Muneteru Ujino: Japan Series (long version)
by John McGee
Your language exchange partner Keiko tells you
that she recently "reform"-ed her "mansion," likes to go shopping at a
"bargain" at the "depato," and wants to "volume up" her English
vocabulary. Many Japanese believe they're using English when they
employ such foreign loan words (collective sigh from English teachers).
Like the incomprehensible but usually hilarious end-product of a game
of Chinese whispers, the meaning of such loan words is either
completely different or unknown to a native speaker.

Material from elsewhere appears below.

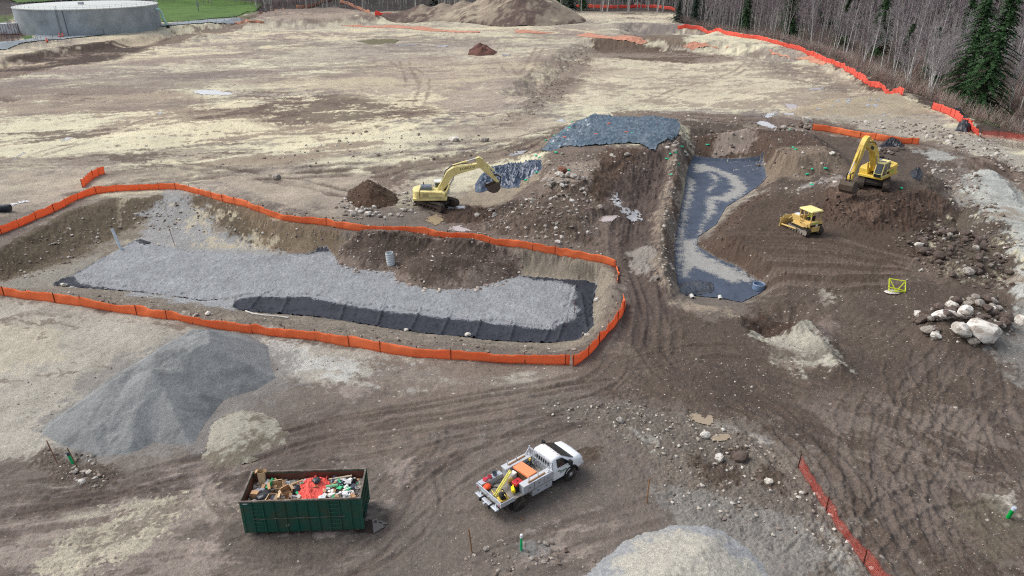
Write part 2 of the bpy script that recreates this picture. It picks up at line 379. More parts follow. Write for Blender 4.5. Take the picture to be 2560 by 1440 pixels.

Muneteru Ujino, G-PAN, 2002, wood,
188x58x9cm (Images courtesy
Mizuma Art Gallery)
Tokyo-based artist Muneteru Ujino monumentalizes
this gap between correct Japanese and incorrect English as
katakana-shaped sculptures and as paintings and ink sketches written in
katakana. For example, Ujino, 38, formed a set of three door-sized
sculptures from what he calls American wood—fir, pine and
spruce. They look like tall ranma, the decorative wooden transoms that
fit above shoji and allow air to flow between rooms. Instead of the
usual landscapes, Ujino carved clothing terms out of the unpainted
wood: g-pan
(jeans), y-shats
(men's dress shirt), and t-baku
(thong
underwear).
One-Room
Mansion (studio apartment) is about the
same size, but is modeled after the lighted signs that real estate
agents put on the sidewalk in front of their shops. Instead of
apartment listings, Ujino has installed wallpapered wood in the shape
of the katakana words.
As half of the art band Gorgerous
(gorgeous+dangerous+
glamorous), Ujino has experience in word-play and odd noises. His last
show, "Love Arm," was a range of homemade musical instruments, e.g. a
modified baseball bat and a long, boxy case with motorcycle handlebars,
lights and dials attached.
Here, though, he literalizes sound. Katakana is
also used for writing sound effects, and in the sub-gallery there are
shodo-style ink drawings of baseball terms like goro (the sound a
ground ball makes) in addition to loan words of dubious merit like asuholu
(asshole).
Text as an artform is also used in traditional
calligraphy, pre-modern Japanese sumi-e painting, and recent pieces by
Hiroko Ichihara. But Ujino's works seem closer to those of
photographer/sculptor Jack Pierson and painter Edward Ruscha, both
Americans.
Muneteru Ujino, Y-SHATS, 2002,
wood,
190x61x12cm
Since the 1960s, Ruscha has made hundreds of
paintings of words, often rendering the letters into rebus-like
depictions of the thing named. Likewise, Ujino's words often mimic
their meanings. Royal
Milk Tea is made of wood painted with the Union Jack. Fuck, however, is
camouflaged in a forest scene. The characters are made of cute branches
and leaves painted on a fake wooden tabletop that's hung on the
wall.
Ujino's large wall piece, Twenty-One Century
(the original Japanese translation, later corrected, of "twenty-first
century") looks a lot like a Jack Pierson wall sculpture painted by
Frank Stella. Pierson assembles evocative words like "paradise" from
unmatched letters taken from old store signs. Ujino's colorful,
dynamic, mixed style manga-like characters, however, are definitely
homemade and distinctly Japanese.
To really read Ujino's work you
have to know kana. Fellow Mizuma artist Makoto Aida recently pursued a
related idea of crossed linguistic and cultural signals. While in New
York on a fellowship in 2001, Aida formed a mini-rally of Japanese
people carrying
signs encouraging locals to "use katakana pronunciation." Ujino's
paintings and sculptures are not so overtly ironic. They are kitschy
totems to the evolution of the Japanese language—its
consumption of Western culture on its own terms.
_______________________________________
The Muneteru Ujino exhibition was held July-Aug 2002 at Mizuma
Art Gallery in Naka-Meguro, Tokyo, Japan.